Keir Starmer was as baffled as the rest of us. “This statement is intended to deflect attention,” he said, referring to this morning’s unemployment figures, and the U-turn on free school meals which had been announced just before the prime minister came to the Commons.

That doesn’t seem very plausible. All media outlets, including this one, are more interested in Marcus Rashford’s victory on behalf of 1.3 million pupils who will now get help with food over the summer than in the changing of brass plates in Whitehall.

The closest we could get to Johnson’s true motive, a nebulous entity, was in two or three of his more colourful answers today. Liberated from the text of his statement, which he read out word for word, he declared: “For too long, the UK overseas aid budget has been treated, frankly, as some giant cashpoint in the sky that arrives without any reference to UK interests, or to the values that the UK wishes to express, or the priorities, diplomatic, political and commercial, of the government of the UK.”

This sounds like an enduring grievance. I do not know what humiliations he suffered as foreign secretary – apart from the public ones of being disdained by Theresa May, who included him in her government only because she needed Brexiteer cover. But clearly he resented the larger budget of the supposedly junior Department for International Development, and he did not like “his” ambassadors being bossed about by DfID officials wielding cheque books.

This was his most revealing passage: “It is no use a British diplomat one day going to see the leader of a country and urging him not to cut the head off his opponent and to do something for democracy, if the next day another emanation of the British government is going to arrive with a cheque for £250m. We have to speak with one voice. We want to project the UK overseas in a consistent and powerful way.”

The weakness of Johnson’s argument for uniting the two departments in a single, powerful “Whitehall super-department” was exposed by a loyal question from a Tory backbencher who asked about coordination with trade negotiations: “We’re keeping the department for international trade separate,” the prime minister said (although he ominously added, “for the moment”), going on in the next sentence to say that ambassadors around the world “will be a single point of reference for governments that need to understand what the UK’s position is”.

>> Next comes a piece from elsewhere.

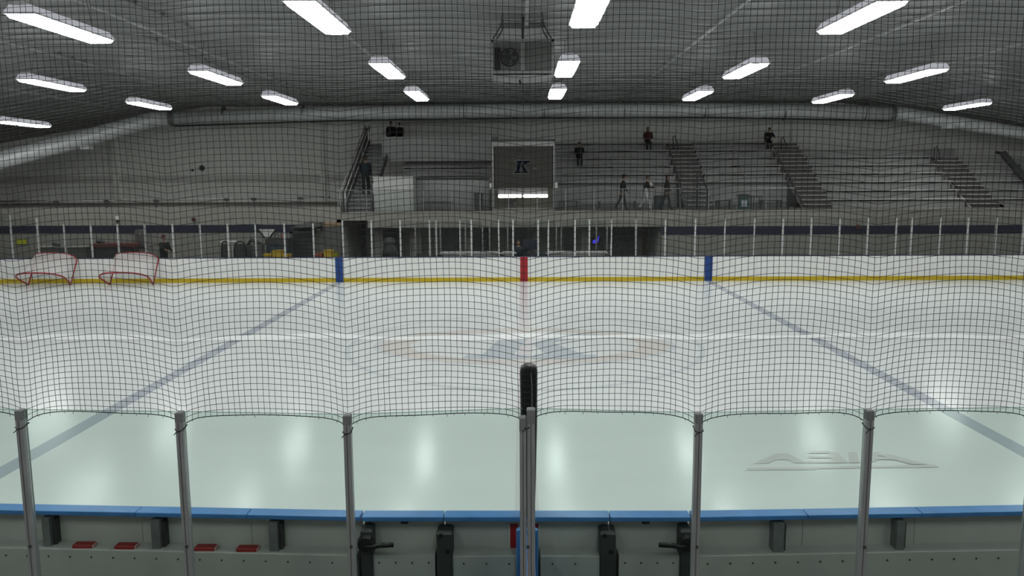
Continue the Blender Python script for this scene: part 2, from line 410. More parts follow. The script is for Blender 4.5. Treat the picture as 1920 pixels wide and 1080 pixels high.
for i in range(len(xs)-1):
    if xs[i+1]-xs[i] < .15: continue
    top = min(ptop(posts[i]),ptop(posts[i+1]))-.04
    MB().box(xs[i]+.03,xs[i+1]-.03,YF+.054,YF+.066,1.085,top).build('glass_pane', M['glass_far'], fg)
# glass round the team benches, behind
bg = thing('bench_glass', 'second row of glass and posts around the team benches behind the far boards', 'glass wall', (0,35.6,0))
bx = [779,826,873,905,918,952,1043,1052,1118,1138]
for p in bx:
    x = X_(p,450,35.6); MB().box(x-.03,x+.03,35.57,35.63,0,2.45).build('support_post', M['alu'], bg)
for p0,p1 in zip(bx[:-1],bx[1:]):
    if p1-p0<20: continue
    MB().box(X_(p0,450,35.6)+.03,X_(p1,450,35.6)-.03,35.594,35.606,1.0,2.42).build('glass_pane', M['glass_far'], bg)
    MB().box(X_(p0,450,35.6)+.03,X_(p1,450,35.6)-.03,35.59,35.62,0,1.0).build('base_panel', M['dark'], bg)
for p0,p1,lab in ((828,934,'white ledge of the left team bench showing above the far boards'),(1029,1136,'white ledge of the right team bench showing above the far boards'),(944,964,'short white ledge left of the red mark showing above the far boards')):
    x0,x1 = X_(p0,478,34.0),X_(p1,478,34.0)
    t = thing('bench_ledge', lab, 'ledge', ((x0+x1)/2,34.1,0))
    MB().prism([(x0,1.21),(x1,1.21),(x1+.12,1.13),(x0-.12,1.13)],'y',33.9,34.25).build('ledge_top', M['clothw'], t)
    MB().box(x0,x1,33.95,34.2,.06,1.13).build('front_panel', M['sheet'], t)
    for x in (x0,x1): MB().box(x-.04,x+.04,33.93,34.22,0,1.13).build('leg', M['grey'], t)

# ------------------------------------------------------------------ near boards (their back faces this way)
nbx = thing('near_boards', 'back of the near rink boards under a blue cap rail', 'boards', (0,YN,0))
xg = [X_(683,965,YN), X_(835,965,YN), X_(1140,965,YN), X_(1290,965,YN)]
def bow(x): return max(0, abs(x-.1)-1.6)*.045           # the outer runs swing slightly away
ZC = 1.105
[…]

The takeover of DfID – in government as in business, there is no such thing as a merger of equals – makes no sense on its own terms. Even if there were good administrative reasons for integrating aid and foreign policy, Whitehall reorganisations are never worth it, and any pragmatic prime minister would know that. Even a cynical pragmatist might have hesitated, too, over cutting the size of his cabinet by one and “retiring” (her word) Anne-Marie Trevelyan, the international development secretary. Never send someone to the backbenches while they have the energy to do you harm, as James Callaghan said. And why, if you already have too few women in top posts in government, would you reduce their number?

Government U-turns on free summer meals for pupils after Rashford campaign

The only possible conclusion is that this is something Johnson very much wants to do for reasons about which he does not care to be explicit. It may be unworthy to speculate, but in the absence of better explanations, it cannot be ruled out that the prime minister wants to strengthen his support with that part of the electorate that is opposed to foreign aid altogether.

Of course, Johnson repeated the government’s commitment to the target of 0.7 per cent of national income to be spent on aid. Setting that target and progressing towards it was one of Tony Blair and Gordon Brown’s proudest achievements, and meeting it was one of David Cameron’s – hence their public opposition to today’s announcement.

But in the primary colours in which retail politics is conducted, and in which Dominic Cummings, the prime minister’s chief adviser, is well versed, “abolishing” the department for foreign aid is a simple way of saying that Johnson shares the values of those who say “charity begins at home”. There are good reasons for scepticism about the effectiveness of foreign aid – of course there are, just as there are good reasons for opposing membership of the EU – but it wouldn’t be the first time that Johnson had traded in isolationist nationalism.